Requirements –
Starting at the first line of the listing below, retype each line up to and including the one that contains "t.nodes.clear()". Leave pictures out.
____________________
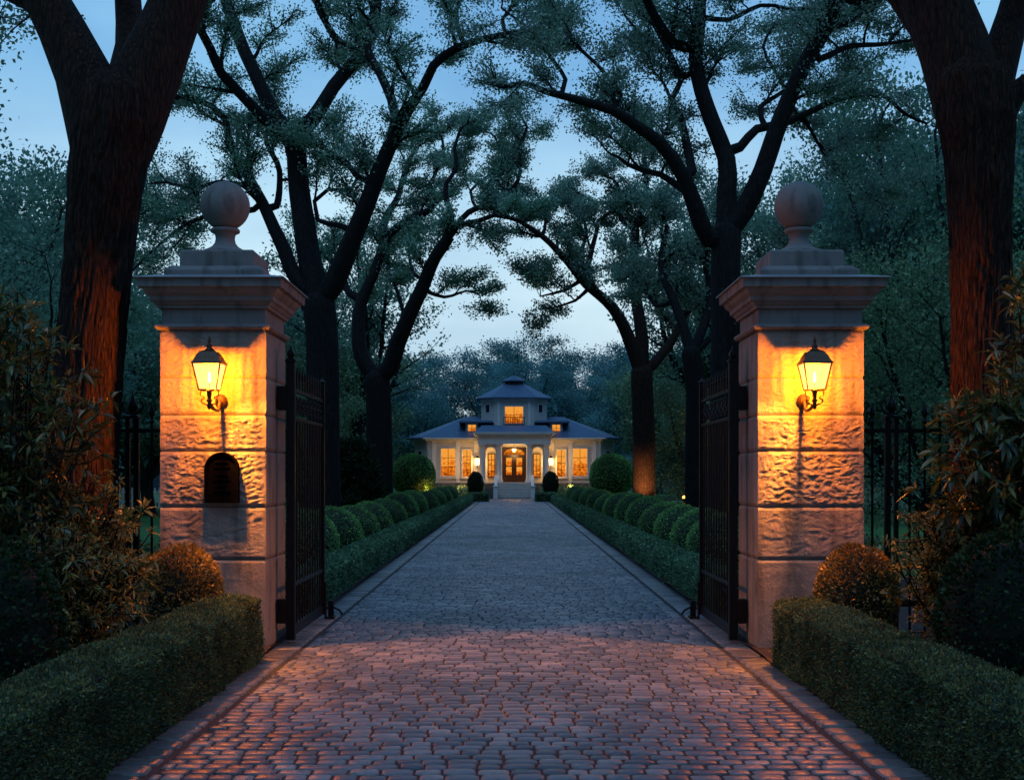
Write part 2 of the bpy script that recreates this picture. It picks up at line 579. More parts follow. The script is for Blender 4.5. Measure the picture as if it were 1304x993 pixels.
# ------------------------------------------------------------------ world, sun, camera
def make_world():
    w = bpy.data.worlds.new('World')
    SC.world = w
    w.use_nodes = True
    t = w.node_tree
    t.nodes.clear()

    class WT(NT):
        def __init__(s):
            s.t = t
            s.out = t.nodes.new('ShaderNodeOutputWorld')
    n = WT()
    sky = n.n('TexSky', sky_type='NISHITA')
    sky.sun_disc = False
    sky.sun_elevation = R(1.0)
    sky.sun_rotation = R(SUN_AZ)
    sky.air_density = 1.6
    sky.dust_density = 1.0
    sky.ozone_density = 6.0
    tc = n.n('TexCoord')
    sp = n.n('SeparateXYZ', {0: (tc, 'Generated')})
    rp = n.ramp((sp, 2), [(0.0, (0.5, 0.66, 0.74)), (0.12, (0.47, 0.66, 0.78)), (0.3, (0.19, 0.42, 0.68)), (0.6, (0.1, 0.28, 0.58)), (1.0, (0.06, 0.17, 0.4))])
    nz = n.n('TexNoise', {'Vector': n.n('Mapping', {'Vector': (tc, 'Generated'), 'Scale': (2.0, 2.0, 5.0)}), 'Scale': 1.4, 'Detail': 5.0, 'Roughness': 0.5})
    cl = n.ramp((nz, 'Fac'), [(0.38, (0.74, 0.8, 0.88)), (0.64, (1.22, 1.15, 1.07))])
    m1 = n.n('Mix', {'Factor': 1.0}, data_type='RGBA', blend_type='MULTIPLY')
    t.links.new(rp.outputs[0], m1.inputs[6])
    t.links.new(cl.outputs[0], m1.inputs[7])
    # paler and brighter toward the last of the light, down the drive
    gy = n.ramp(n.n('Math', {0: (sp, 1), 1: 0.5}, operation='MULTIPLY_ADD'), [(0.0, (0.22, 0.25, 0.33)), (0.5, (0.4, 0.45, 0.55)), (0.8, (1.0, 1.03, 1.05)), (1.0, (1.25, 1.2, 1.12))])
    gy.inputs[0].links[0].from_node.inputs[2].default_value = 0.5
    m2 = n.n('Mix', {'Factor': 1.0}, data_type='RGBA', blend_type='MULTIPLY')
    t.links.new(m1.outputs[2], m2.inputs[6])
    t.links.new(gy.outputs[0], m2.inputs[7])
    b1 = n.n('Background', {'Color': (m2, 2), 'Strength': SKY_RAMP})
    b2 = n.n('Background', {'Color': sky, 'Strength': SKY_NISHITA})
    ad = n.n('AddShader', {0: b1, 1: b2})
    t.links.new(ad.outputs[0], n.out.inputs['Surface'])


SUN_AZ, SKY_RAMP, SKY_NISHITA = 10.0, 1.1, 0.05
make_world()
sl = bpy.data.lights.new('dusk_sun', 'SUN')
sl.energy = 0.9
sl.angle = R(50)
sl.color = (0.4, 0.7, 1.0)
so = bpy.data.objects.new('dusk_sun', sl)
COL.objects.link(so)
so.rotation_euler = (R(24), 0, R(-SUN_AZ))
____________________
Correct output –
Write part 2 of the bpy script that recreates this picture. It picks up at line 579. More parts follow. The script is for Blender 4.5. Measure the picture as if it were 1304x993 pixels.
# ------------------------------------------------------------------ world, sun, camera
def make_world():
    w = bpy.data.worlds.new('World')
    SC.world = w
    w.use_nodes = True
    t = w.node_tree
    t.nodes.clear()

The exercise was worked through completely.